Il semblerait qu’il attende toujours de son parti - le PCE – "qu’il reconnaisse publiquement les méthodes répugnantes auxquelles il a eu recours pendant les années de guérilla et qu’il réhabilite tous ceux qui les ont subies et particulièrement les victimes d’exécutions sommaires commanditées par la direction de ce parti. Combien de temps faudra-t-il encore attendre pour qu’il le fasse ? "

NOTES

(1) La revue Exils et migrations ibériques au XXe siècle est apparue en 1993 comme un bulletin de recherche sur l’exil et l’immigration espagnols, créé à l’Université de Paris-7. Depuis 2013, la revue est publiée en association avec la revue Riveneuve Continents.

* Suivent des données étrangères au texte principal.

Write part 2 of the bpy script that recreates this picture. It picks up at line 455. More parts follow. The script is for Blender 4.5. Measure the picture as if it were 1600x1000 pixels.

(2) Elle est aussi l’autrice de l’article « L’immigration des Portugais en France, une histoire de paradoxes et de contrastes », paru en 2006 dans le n°2, de la revue Exils et migrations ibériques au XXe siècle. Espagnols et Portugais en France au XXe siècle. Travail et politiques migratoires, pp. 57-102 . Consultable ici : https://www.persee.fr/doc/emixx_1245-2300_2006_num_3_2_1082

(3) Voir nos articles sur le riche numéro précédent : Écritures de la Révolution et de la guerre d’Espagne, parus en février 2019 :
http://gimenologues.org/spip.php?article822
http://gimenologues.org/spip.php?article823
http://gimenologues.org/spip.php?article824

(4) : Rappel : Oliveira Salazar s’appuyait sur la constitution de 1933 qui instaura un régime personnel, autocratique et répressif : l’Estado Novo. Plus que le président de la République, qui continue à être élu au suffrage universel et direct, Salazar était devenu le vrai chef de la nation.

(5) D’autres volontaires portugais s’engagèrent pour combattre en faveur de l’Espagne républicaine : trois articles traitent la question s’appuyant sur les récits tel celui de Pedro Batista da Rocha.